La théorie du « C’était mieux avant… » a encore de beaux jours devant elle. Derrière elle aussi d’ailleurs. Il y a tellement longtemps que les tenants de cette théorie proclament leurs convictions qu’il faut bien accepter que ce devait être mieux avant. Mais quand ?
Prenons par exemple le regard sur les jeunes. Tout le monde sait que les jeunes ne sont plus ce qu’ils étaient ! D’ailleurs, une inscription babylonienne – datant de plus de 3000 ans avant Jésus-Christ, soit il y a plus de 5000 ans – déclare : « Cette jeunesse est pourrie depuis le fond du cœur. Les jeunes sont malfaisants et paresseux. Ils ne seront jamais comme la jeunesse d’autrefois. Ceux d’aujourd’hui ne seront pas capables de maintenir notre culture ».

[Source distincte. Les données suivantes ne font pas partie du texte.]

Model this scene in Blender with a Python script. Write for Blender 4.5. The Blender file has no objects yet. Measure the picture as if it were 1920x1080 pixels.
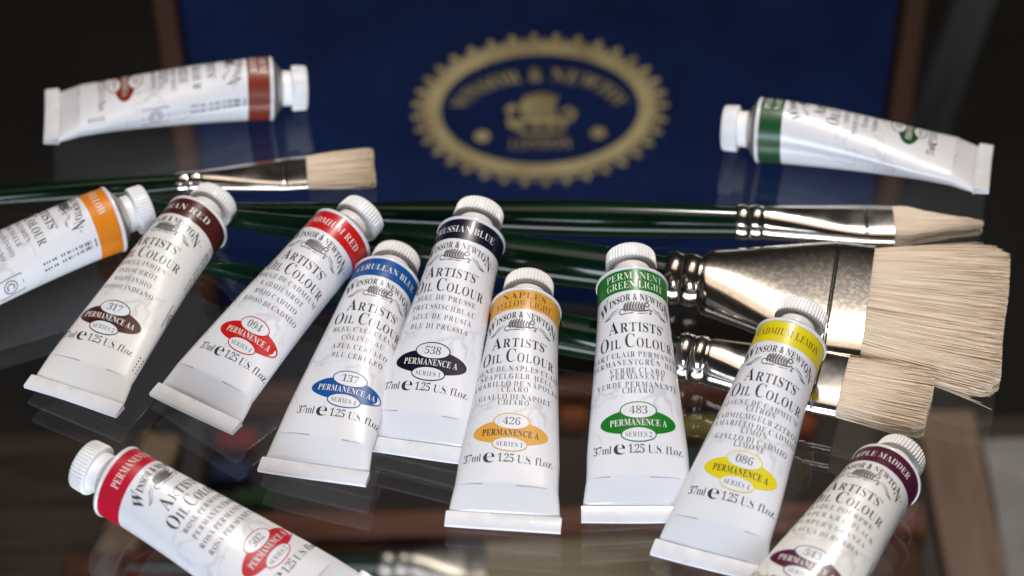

On aurait dû à l’époque vraiment s’alarmer, car quelques centaines d’années plus tard un prêtre égyptien énonçait encore : « Notre monde a atteint un stade critique. Les enfants n’écoutent plus leurs parents. La fin du monde ne peut être très loin ».
C’est avec Socrate – mon maître – que j’arrêterai cette litanie de citations. Il aurait ainsi dit : « Les jeunes d’aujourd’hui aiment le luxe ; ils sont mal élevés, méprisent l’autorité, n’ont aucun respect pour leurs aînés, et bavardent au lieu de travailler. Ils ne se lèvent plus lorsqu’un adulte pénètre dans la pièce où ils se trouvent. Ils contredisent leurs parents, plastronnent en société, se hâtent à table d’engloutir les desserts, croisent les jambes et tyrannisent leurs maîtres ».
Depuis lors, il s’est toujours trouvé quelqu’un pour dire que les jeunes étaient mieux avant. Vous imaginez à quel niveau doivent se vautrer les jeunes d’aujourd’hui !
Cet exemple de la jeunesse montre bien à quel point le discours des « c’était mieux avant » n’a pas beaucoup de sens. Pourtant, on n’arrête pas de le rencontrer. La télé était mieux avant, la musique était mieux avant, la politique était mieux avant, etc. En réalité, on pourrait mettre n’importe quel sujet dans cette phrase, et on trouverait toujours quelqu’un pour affirmer qu’il en est bien ainsi.
Pourtant, quand on y pense, les choses ne changent pas vraiment. Ni dans un sens, ni dans un autre. Ma conviction profonde est que l’humanité est vouée à une évolution positive (passant d’ailleurs peut-être par la disparition de l’espèce humaine telle qu’elle existe actuellement). Mais depuis que l’homo sapiens existe, il est clair que celui-ci est confronté non seulement à des réalités féériques – l’amour, l’amitié, l’art, l’humour… – mais aussi à des contingences sinistres – l’égoïsme, la jalousie, l’avarice, l’orgueil… Dans tout ce fatras, qu’est-ce qui domine ? C’est là que les visions diffèrent selon les histoires, les rencontres, les expériences. La réalité, elle, reste la même : complexe.
Non, ce n’était pas mieux avant. C’était. C’est. Ce sera. Simplement. Cela ne veut évidemment pas dire qu’il faille baisser les bras et ne pas œuvrer pour un futur – voire un présent – meilleur. Bien au contraire. Cela veut seulement dire qu’il ne sert à rien de se larmoyer sur un passé soi-disant meilleur. Il ne l’était pas. Quand bien même il l’aurait été, cela ne change rien. On n’a jamais que le bien que l’on se donne.